Exercise description: Start at the line that contains "Reconstruct this image", stop at the line that contains "COL = scene.collection", and repeat every line in that span, those two included, with no pictures.
====================
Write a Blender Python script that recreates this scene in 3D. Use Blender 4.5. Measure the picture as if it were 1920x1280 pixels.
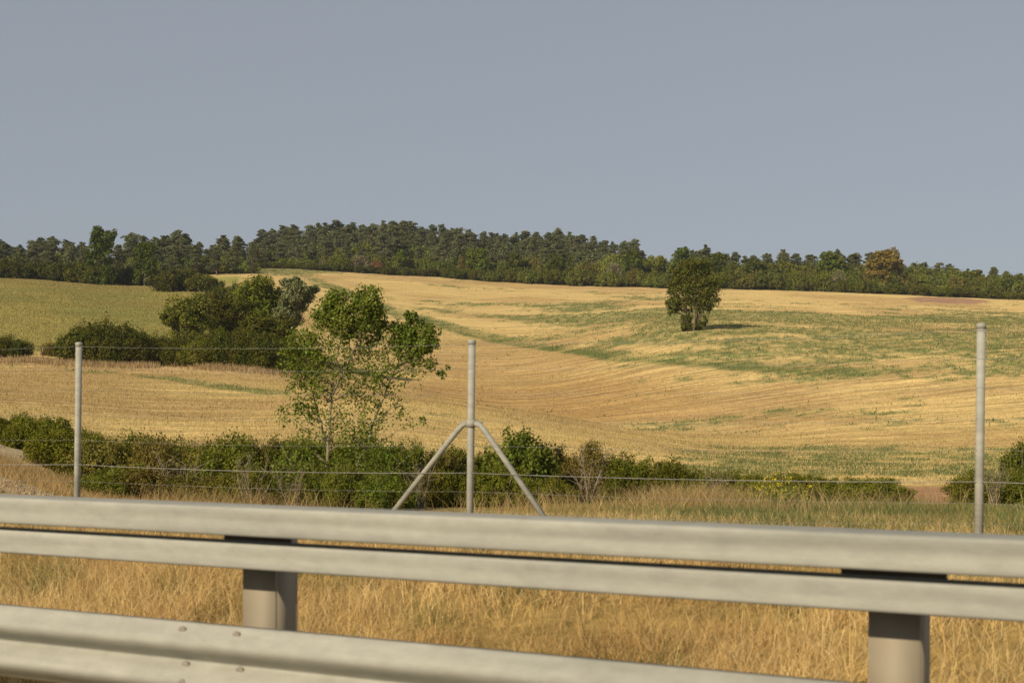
import bpy, math, random
import numpy as np
from mathutils import Vector
R = math.radians
rng = np.random.default_rng(11)
random.seed(11)
for o in list(bpy.data.objects):
    bpy.data.objects.remove(o)
S = bpy.context.scene
COL = S.collection
EYE = 1.4          # eye height over the road (car window)
F = 2667.0         # focal length in photo pixels (50 mm lens)
HZ = 765.0         # photo row of the eye level
# ------------------------------------------------------------------ camera
cam = bpy.data.cameras.new('camera')
cam.lens = 50.0; cam.sensor_width = 36.0
cam.shift_y = (HZ - 640.0) / 1920.0
cam.clip_start = 0.1; cam.clip_end = 6000
cam.dof.use_dof = True; cam.dof.focus_distance = 120.0; cam.dof.aperture_fstop = 5.0
co = bpy.data.objects.new('camera', cam); COL.objects.link(co)
co.location = (0, 0, EYE); co.rotation_euler = (R(90), 0, 0)
S.camera = co
# ------------------------------------------------------------------ sky and sun
SUN_EL = 31.0
LDIR = Vector((0.62, 0.78, 0)).normalized()          # way the light travels
sun_az = math.atan2(-LDIR.x, -LDIR.y)                # compass direction of the sun from +Y
W = bpy.data.worlds.new("World"); S.world = W; W.use_nodes = True
nt = W.node_tree; nt.nodes.clear()
sky = nt.nodes.new('ShaderNodeTexSky'); sky.sky_type = 'NISHITA'; sky.sun_disc = False
sky.sun_elevation = R(SUN_EL); sky.sun_rotation = sun_az
sky.air_density = 1.0; sky.dust_density = 1.2; sky.ozone_density = 2.0; sky.altitude = 600
hs = nt.nodes.new('ShaderNodeHueSaturation'); hs.inputs['Saturation'].default_value = 0.55
mx = nt.nodes.new('ShaderNodeMix'); mx.data_type = 'RGBA'; mx.inputs[0].default_value = 0.74
mx.inputs[7].default_value = (2.92, 3.18, 3.60, 1)    # the even grey of a hazy sky
bg = nt.nodes.new('ShaderNodeBackground'); bg.inputs['Strength'].default_value = 0.10
wo = nt.nodes.new('ShaderNodeOutputWorld')
nt.links.new(sky.outputs[0], hs.inputs['Color']); nt.links.new(hs.outputs[0], mx.inputs[6])
nt.links.new(mx.outputs[2], bg.inputs['Color']); nt.links.new(bg.outputs[0], wo.inputs['Surface'])
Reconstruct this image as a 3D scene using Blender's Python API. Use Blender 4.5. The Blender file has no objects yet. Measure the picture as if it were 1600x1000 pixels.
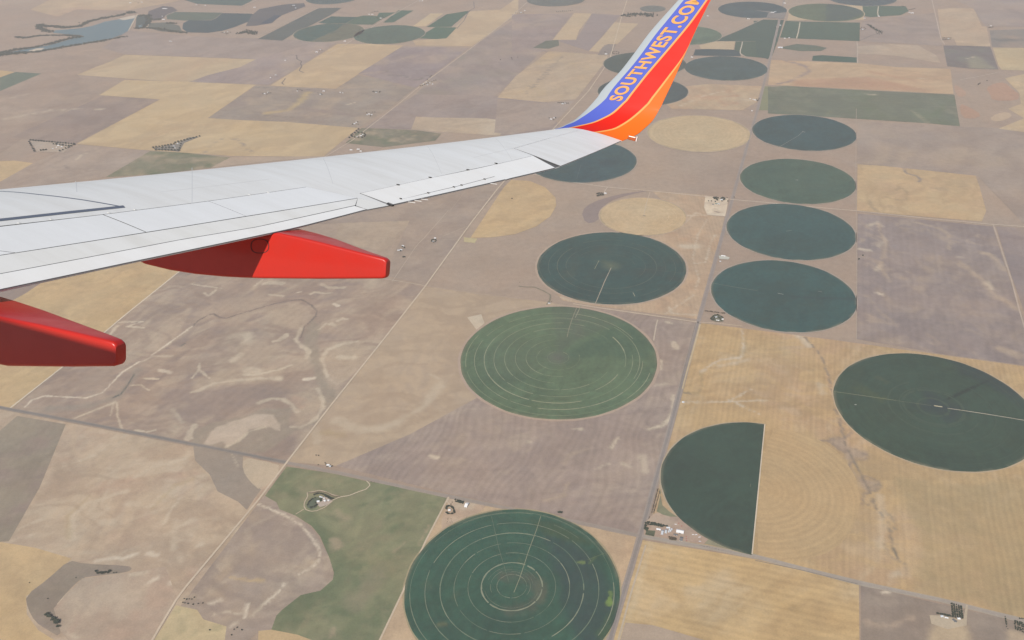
import bpy, bmesh, math, random
import numpy as np
from mathutils import Vector, Matrix
from mathutils.geometry import delaunay_2d_cdt

random.seed(7)
scene = bpy.context.scene
COL = scene.collection

# ------------------------------------------------------------------ camera
F = 1390.0                       # focal length in pixels of a 1600 px wide frame
PITCH, ROLL, ALT = 0.565, -0.0356, 2555.0
cp, sp, cr, sr = math.cos(PITCH), math.sin(PITCH), math.cos(ROLL), math.sin(ROLL)
_right, _up, FWD = np.array([1., 0, 0]), np.array([0, sp, cp]), np.array([0, cp, -sp])
CW = np.stack([cr * _right + sr * _up, -sr * _right + cr * _up, -FWD], 1)   # camera axes in the world
EYE = np.array([0., 0., ALT])
cam_d = bpy.data.cameras.new('camera')
cam = bpy.data.objects.new('camera', cam_d)
COL.objects.link(cam)
cam_d.sensor_width = 36.0
cam_d.lens = F / 1600 * 36
cam_d.clip_start, cam_d.clip_end = 0.1, 120000
cam.matrix_world = Matrix.Translation(EYE.tolist()) @ Matrix(CW.tolist()).to_4x4()
scene.camera = cam

# ------------------------------------------------------------------ sun, sky, exposure
SUN = np.array([-0.28, -0.606, 0.746])
SUN /= np.linalg.norm(SUN)
sun_d = bpy.data.lights.new('sun', 'SUN')
sun = bpy.data.objects.new('sun', sun_d)
COL.objects.link(sun)
sun_d.energy, sun_d.angle, sun_d.color = 4.2, math.radians(0.5), (1.0, 0.945, 0.865)
sun.rotation_euler = Vector(SUN.tolist()).to_track_quat('Z', 'Y').to_euler()
sun.location = (-600, -600, ALT + 800)
world = bpy.data.worlds.new('World')
scene.world = world
world.use_nodes = True
wn = world.node_tree
bg = wn.nodes['Background']
sky = wn.nodes.new('ShaderNodeTexSky')
sky.sky_type = 'NISHITA'
sky.sun_disc = False
sky.sun_elevation = math.asin(SUN[2])
sky.sun_rotation = math.atan2(SUN[0], SUN[1])
sky.altitude = 1500
wn.links.new(sky.outputs[0], bg.inputs[0])
bg.inputs[1].default_value = 0.085
vs = scene.view_settings
vs.view_transform, vs.look, vs.exposure, vs.gamma = 'Standard', 'None', 0.12, 1.0
vs.use_curve_mapping = False
cy = scene.cycles
cy.max_bounces, cy.diffuse_bounces, cy.glossy_bounces, cy.transmission_bounces, cy.volume_bounces = 5, 2, 2, 2, 1
cy.use_denoising = True
cy.use_adaptive_sampling = False
cy.caustics_reflective = cy.caustics_refractive = False
HAZE_DENSITY = 0.000030

# ------------------------------------------------------------------ helpers
def srgb(r, g, b):
    return tuple((c / 255 / 12.92) if c / 255 <= 0.04045 else ((c / 255 + 0.055) / 1.055) ** 2.4 for c in (r, g, b))

def ray(px, py):
    d = np.array([px - 800.0, 500.0 - py, -F])
    return CW @ (d / np.linalg.norm(d))

def G(px, py):
    """Point of the ground seen at a pixel of the 1600 x 1000 photograph."""
    d = ray(px, py)
    t = ALT / -d[2]
    return np.array([d[0] * t, d[1] * t])

def GL(pts):
    return np.array([G(*p) for p in pts])

def mpp(px, py):
    """Metres on the ground per pixel, across the view."""
    d = ray(px, py)
    return ALT / -d[2] / F * math.cos(math.atan(math.hypot(px - 800, py - 500) / F))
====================
Response to this exercise:
Reconstruct this image as a 3D scene using Blender's Python API. Use Blender 4.5. The Blender file has no objects yet. Measure the picture as if it were 1600x1000 pixels.
import bpy, bmesh, math, random
import numpy as np
from mathutils import Vector, Matrix
from mathutils.geometry import delaunay_2d_cdt

random.seed(7)
scene = bpy.context.scene
COL = scene.collection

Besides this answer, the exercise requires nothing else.